━━━ DATA PROVIDED

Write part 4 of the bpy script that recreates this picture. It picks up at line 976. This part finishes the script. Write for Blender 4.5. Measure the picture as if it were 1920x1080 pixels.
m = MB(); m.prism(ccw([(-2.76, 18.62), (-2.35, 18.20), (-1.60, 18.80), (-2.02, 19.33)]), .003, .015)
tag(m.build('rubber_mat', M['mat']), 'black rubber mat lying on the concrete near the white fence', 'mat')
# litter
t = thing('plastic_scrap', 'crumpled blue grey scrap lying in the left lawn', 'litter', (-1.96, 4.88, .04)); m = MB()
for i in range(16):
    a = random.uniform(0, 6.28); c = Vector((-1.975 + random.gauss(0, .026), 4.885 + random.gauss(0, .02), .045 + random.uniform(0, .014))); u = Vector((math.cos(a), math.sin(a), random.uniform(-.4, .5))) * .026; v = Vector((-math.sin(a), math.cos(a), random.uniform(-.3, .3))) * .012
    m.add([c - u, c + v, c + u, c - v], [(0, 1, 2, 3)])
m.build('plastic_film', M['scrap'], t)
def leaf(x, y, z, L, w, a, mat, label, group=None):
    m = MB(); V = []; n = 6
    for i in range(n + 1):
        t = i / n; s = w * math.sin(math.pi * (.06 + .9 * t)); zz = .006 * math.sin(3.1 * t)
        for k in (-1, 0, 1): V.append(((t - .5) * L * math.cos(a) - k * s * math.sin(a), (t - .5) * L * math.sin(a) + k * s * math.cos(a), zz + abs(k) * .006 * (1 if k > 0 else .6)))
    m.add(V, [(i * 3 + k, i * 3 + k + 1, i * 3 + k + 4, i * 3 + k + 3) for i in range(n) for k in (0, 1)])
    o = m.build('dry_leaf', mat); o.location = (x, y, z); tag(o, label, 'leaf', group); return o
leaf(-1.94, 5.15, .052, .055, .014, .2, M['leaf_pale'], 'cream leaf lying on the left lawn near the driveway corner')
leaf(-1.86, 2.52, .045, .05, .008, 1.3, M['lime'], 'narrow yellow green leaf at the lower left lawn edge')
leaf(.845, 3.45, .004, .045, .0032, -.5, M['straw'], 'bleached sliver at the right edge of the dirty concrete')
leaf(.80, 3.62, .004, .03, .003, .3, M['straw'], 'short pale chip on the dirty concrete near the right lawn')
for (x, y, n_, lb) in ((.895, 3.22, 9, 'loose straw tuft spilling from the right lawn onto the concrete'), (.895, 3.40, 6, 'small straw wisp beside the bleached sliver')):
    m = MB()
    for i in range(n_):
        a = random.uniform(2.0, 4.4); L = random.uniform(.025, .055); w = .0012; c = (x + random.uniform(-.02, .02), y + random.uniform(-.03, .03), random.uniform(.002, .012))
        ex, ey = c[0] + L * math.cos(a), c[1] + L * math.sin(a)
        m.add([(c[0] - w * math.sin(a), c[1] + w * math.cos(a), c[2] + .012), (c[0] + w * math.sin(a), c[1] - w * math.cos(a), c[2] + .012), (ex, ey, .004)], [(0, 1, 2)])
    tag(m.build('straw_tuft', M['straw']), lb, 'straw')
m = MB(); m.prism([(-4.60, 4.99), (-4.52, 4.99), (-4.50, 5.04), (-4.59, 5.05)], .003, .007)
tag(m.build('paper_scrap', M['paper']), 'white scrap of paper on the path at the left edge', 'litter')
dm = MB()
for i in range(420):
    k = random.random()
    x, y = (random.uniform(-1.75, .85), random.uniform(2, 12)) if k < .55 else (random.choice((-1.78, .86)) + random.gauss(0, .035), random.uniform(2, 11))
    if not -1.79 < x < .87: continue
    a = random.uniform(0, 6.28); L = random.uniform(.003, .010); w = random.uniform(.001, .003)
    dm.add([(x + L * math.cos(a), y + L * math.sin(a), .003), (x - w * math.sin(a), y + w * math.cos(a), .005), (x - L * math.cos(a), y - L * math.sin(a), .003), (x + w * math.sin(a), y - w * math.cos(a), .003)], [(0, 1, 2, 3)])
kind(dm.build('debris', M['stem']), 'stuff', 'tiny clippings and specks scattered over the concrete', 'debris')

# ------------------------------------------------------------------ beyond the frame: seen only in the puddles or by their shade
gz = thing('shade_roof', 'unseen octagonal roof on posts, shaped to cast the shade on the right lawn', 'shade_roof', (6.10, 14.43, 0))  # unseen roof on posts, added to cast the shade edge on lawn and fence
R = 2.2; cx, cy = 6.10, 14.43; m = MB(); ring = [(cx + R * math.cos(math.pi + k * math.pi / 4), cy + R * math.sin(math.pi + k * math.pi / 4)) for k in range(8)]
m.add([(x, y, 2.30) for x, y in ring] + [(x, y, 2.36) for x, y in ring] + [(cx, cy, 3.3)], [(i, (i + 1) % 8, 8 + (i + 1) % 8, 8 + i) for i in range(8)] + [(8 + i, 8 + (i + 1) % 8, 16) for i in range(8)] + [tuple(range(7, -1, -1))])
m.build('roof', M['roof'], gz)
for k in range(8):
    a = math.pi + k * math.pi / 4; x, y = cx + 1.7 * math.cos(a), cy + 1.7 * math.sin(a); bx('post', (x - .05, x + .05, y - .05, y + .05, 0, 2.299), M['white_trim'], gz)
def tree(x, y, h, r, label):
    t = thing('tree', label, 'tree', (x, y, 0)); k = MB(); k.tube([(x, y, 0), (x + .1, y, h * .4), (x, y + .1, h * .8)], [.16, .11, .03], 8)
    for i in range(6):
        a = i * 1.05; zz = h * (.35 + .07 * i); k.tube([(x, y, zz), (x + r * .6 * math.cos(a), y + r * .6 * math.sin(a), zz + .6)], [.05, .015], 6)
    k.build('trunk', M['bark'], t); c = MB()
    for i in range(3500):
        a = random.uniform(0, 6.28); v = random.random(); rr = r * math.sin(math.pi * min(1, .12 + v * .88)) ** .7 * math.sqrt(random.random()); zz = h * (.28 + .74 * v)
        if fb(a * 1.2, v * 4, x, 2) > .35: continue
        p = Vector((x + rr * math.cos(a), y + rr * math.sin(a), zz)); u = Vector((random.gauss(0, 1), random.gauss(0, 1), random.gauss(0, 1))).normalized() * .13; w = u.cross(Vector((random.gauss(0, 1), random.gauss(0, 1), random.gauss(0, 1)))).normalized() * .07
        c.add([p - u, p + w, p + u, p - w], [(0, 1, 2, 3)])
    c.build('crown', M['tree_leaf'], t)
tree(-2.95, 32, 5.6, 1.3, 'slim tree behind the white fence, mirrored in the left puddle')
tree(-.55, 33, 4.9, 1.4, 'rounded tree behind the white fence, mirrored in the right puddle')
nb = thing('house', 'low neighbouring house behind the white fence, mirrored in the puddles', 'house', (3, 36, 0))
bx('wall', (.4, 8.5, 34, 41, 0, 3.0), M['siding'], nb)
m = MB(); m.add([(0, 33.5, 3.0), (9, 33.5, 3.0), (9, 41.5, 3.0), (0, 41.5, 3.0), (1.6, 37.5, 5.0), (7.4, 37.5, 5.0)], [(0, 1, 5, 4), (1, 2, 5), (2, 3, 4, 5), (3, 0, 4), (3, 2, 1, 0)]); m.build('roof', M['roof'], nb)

━━━━━━

> **WRITTEN REQUEST**:
Your task is to repeat each line of the material exactly.

> **SOLUTION FOR THIS EXERCISE**:
Write part 4 of the bpy script that recreates this picture. It picks up at line 976. This part finishes the script. Write for Blender 4.5. Measure the picture as if it were 1920x1080 pixels.
m = MB(); m.prism(ccw([(-2.76, 18.62), (-2.35, 18.20), (-1.60, 18.80), (-2.02, 19.33)]), .003, .015)
tag(m.build('rubber_mat', M['mat']), 'black rubber mat lying on the concrete near the white fence', 'mat')
# litter
t = thing('plastic_scrap', 'crumpled blue grey scrap lying in the left lawn', 'litter', (-1.96, 4.88, .04)); m = MB()
for i in range(16):
    a = random.uniform(0, 6.28); c = Vector((-1.975 + random.gauss(0, .026), 4.885 + random.gauss(0, .02), .045 + random.uniform(0, .014))); u = Vector((math.cos(a), math.sin(a), random.uniform(-.4, .5))) * .026; v = Vector((-math.sin(a), math.cos(a), random.uniform(-.3, .3))) * .012
    m.add([c - u, c + v, c + u, c - v], [(0, 1, 2, 3)])
m.build('plastic_film', M['scrap'], t)
def leaf(x, y, z, L, w, a, mat, label, group=None):
    m = MB(); V = []; n = 6
    for i in range(n + 1):
        t = i / n; s = w * math.sin(math.pi * (.06 + .9 * t)); zz = .006 * math.sin(3.1 * t)
        for k in (-1, 0, 1): V.append(((t - .5) * L * math.cos(a) - k * s * math.sin(a), (t - .5) * L * math.sin(a) + k * s * math.cos(a), zz + abs(k) * .006 * (1 if k > 0 else .6)))
    m.add(V, [(i * 3 + k, i * 3 + k + 1, i * 3 + k + 4, i * 3 + k + 3) for i in range(n) for k in (0, 1)])
    o = m.build('dry_leaf', mat); o.location = (x, y, z); tag(o, label, 'leaf', group); return o
leaf(-1.94, 5.15, .052, .055, .014, .2, M['leaf_pale'], 'cream leaf lying on the left lawn near the driveway corner')
leaf(-1.86, 2.52, .045, .05, .008, 1.3, M['lime'], 'narrow yellow green leaf at the lower left lawn edge')
leaf(.845, 3.45, .004, .045, .0032, -.5, M['straw'], 'bleached sliver at the right edge of the dirty concrete')
leaf(.80, 3.62, .004, .03, .003, .3, M['straw'], 'short pale chip on the dirty concrete near the right lawn')
for (x, y, n_, lb) in ((.895, 3.22, 9, 'loose straw tuft spilling from the right lawn onto the concrete'), (.895, 3.40, 6, 'small straw wisp beside the bleached sliver')):
    m = MB()
    for i in range(n_):
        a = random.uniform(2.0, 4.4); L = random.uniform(.025, .055); w = .0012; c = (x + random.uniform(-.02, .02), y + random.uniform(-.03, .03), random.uniform(.002, .012))
        ex, ey = c[0] + L * math.cos(a), c[1] + L * math.sin(a)
        m.add([(c[0] - w * math.sin(a), c[1] + w * math.cos(a), c[2] + .012), (c[0] + w * math.sin(a), c[1] - w * math.cos(a), c[2] + .012), (ex, ey, .004)], [(0, 1, 2)])
    tag(m.build('straw_tuft', M['straw']), lb, 'straw')
m = MB(); m.prism([(-4.60, 4.99), (-4.52, 4.99), (-4.50, 5.04), (-4.59, 5.05)], .003, .007)
tag(m.build('paper_scrap', M['paper']), 'white scrap of paper on the path at the left edge', 'litter')
dm = MB()
for i in range(420):
    k = random.random()
    x, y = (random.uniform(-1.75, .85), random.uniform(2, 12)) if k < .55 else (random.choice((-1.78, .86)) + random.gauss(0, .035), random.uniform(2, 11))
    if not -1.79 < x < .87: continue
    a = random.uniform(0, 6.28); L = random.uniform(.003, .010); w = random.uniform(.001, .003)
    dm.add([(x + L * math.cos(a), y + L * math.sin(a), .003), (x - w * math.sin(a), y + w * math.cos(a), .005), (x - L * math.cos(a), y - L * math.sin(a), .003), (x + w * math.sin(a), y - w * math.cos(a), .003)], [(0, 1, 2, 3)])
kind(dm.build('debris', M['stem']), 'stuff', 'tiny clippings and specks scattered over the concrete', 'debris')

# ------------------------------------------------------------------ beyond the frame: seen only in the puddles or by their shade
gz = thing('shade_roof', 'unseen octagonal roof on posts, shaped to cast the shade on the right lawn', 'shade_roof', (6.10, 14.43, 0))  # unseen roof on posts, added to cast the shade edge on lawn and fence
R = 2.2; cx, cy = 6.10, 14.43; m = MB(); ring = [(cx + R * math.cos(math.pi + k * math.pi / 4), cy + R * math.sin(math.pi + k * math.pi / 4)) for k in range(8)]
m.add([(x, y, 2.30) for x, y in ring] + [(x, y, 2.36) for x, y in ring] + [(cx, cy, 3.3)], [(i, (i + 1) % 8, 8 + (i + 1) % 8, 8 + i) for i in range(8)] + [(8 + i, 8 + (i + 1) % 8, 16) for i in range(8)] + [tuple(range(7, -1, -1))])
m.build('roof', M['roof'], gz)
for k in range(8):
    a = math.pi + k * math.pi / 4; x, y = cx + 1.7 * math.cos(a), cy + 1.7 * math.sin(a); bx('post', (x - .05, x + .05, y - .05, y + .05, 0, 2.299), M['white_trim'], gz)
def tree(x, y, h, r, label):
    t = thing('tree', label, 'tree', (x, y, 0)); k = MB(); k.tube([(x, y, 0), (x + .1, y, h * .4), (x, y + .1, h * .8)], [.16, .11, .03], 8)
    for i in range(6):
        a = i * 1.05; zz = h * (.35 + .07 * i); k.tube([(x, y, zz), (x + r * .6 * math.cos(a), y + r * .6 * math.sin(a), zz + .6)], [.05, .015], 6)
    k.build('trunk', M['bark'], t); c = MB()
    for i in range(3500):
        a = random.uniform(0, 6.28); v = random.random(); rr = r * math.sin(math.pi * min(1, .12 + v * .88)) ** .7 * math.sqrt(random.random()); zz = h * (.28 + .74 * v)
        if fb(a * 1.2, v * 4, x, 2) > .35: continue
        p = Vector((x + rr * math.cos(a), y + rr * math.sin(a), zz)); u = Vector((random.gauss(0, 1), random.gauss(0, 1), random.gauss(0, 1))).normalized() * .13; w = u.cross(Vector((random.gauss(0, 1), random.gauss(0, 1), random.gauss(0, 1)))).normalized() * .07
        c.add([p - u, p + w, p + u, p - w], [(0, 1, 2, 3)])
    c.build('crown', M['tree_leaf'], t)
tree(-2.95, 32, 5.6, 1.3, 'slim tree behind the white fence, mirrored in the left puddle')
tree(-.55, 33, 4.9, 1.4, 'rounded tree behind the white fence, mirrored in the right puddle')
nb = thing('house', 'low neighbouring house behind the white fence, mirrored in the puddles', 'house', (3, 36, 0))
bx('wall', (.4, 8.5, 34, 41, 0, 3.0), M['siding'], nb)
m = MB(); m.add([(0, 33.5, 3.0), (9, 33.5, 3.0), (9, 41.5, 3.0), (0, 41.5, 3.0), (1.6, 37.5, 5.0), (7.4, 37.5, 5.0)], [(0, 1, 5, 4), (1, 2, 5), (2, 3, 4, 5), (3, 0, 4), (3, 2, 1, 0)]); m.build('roof', M['roof'], nb)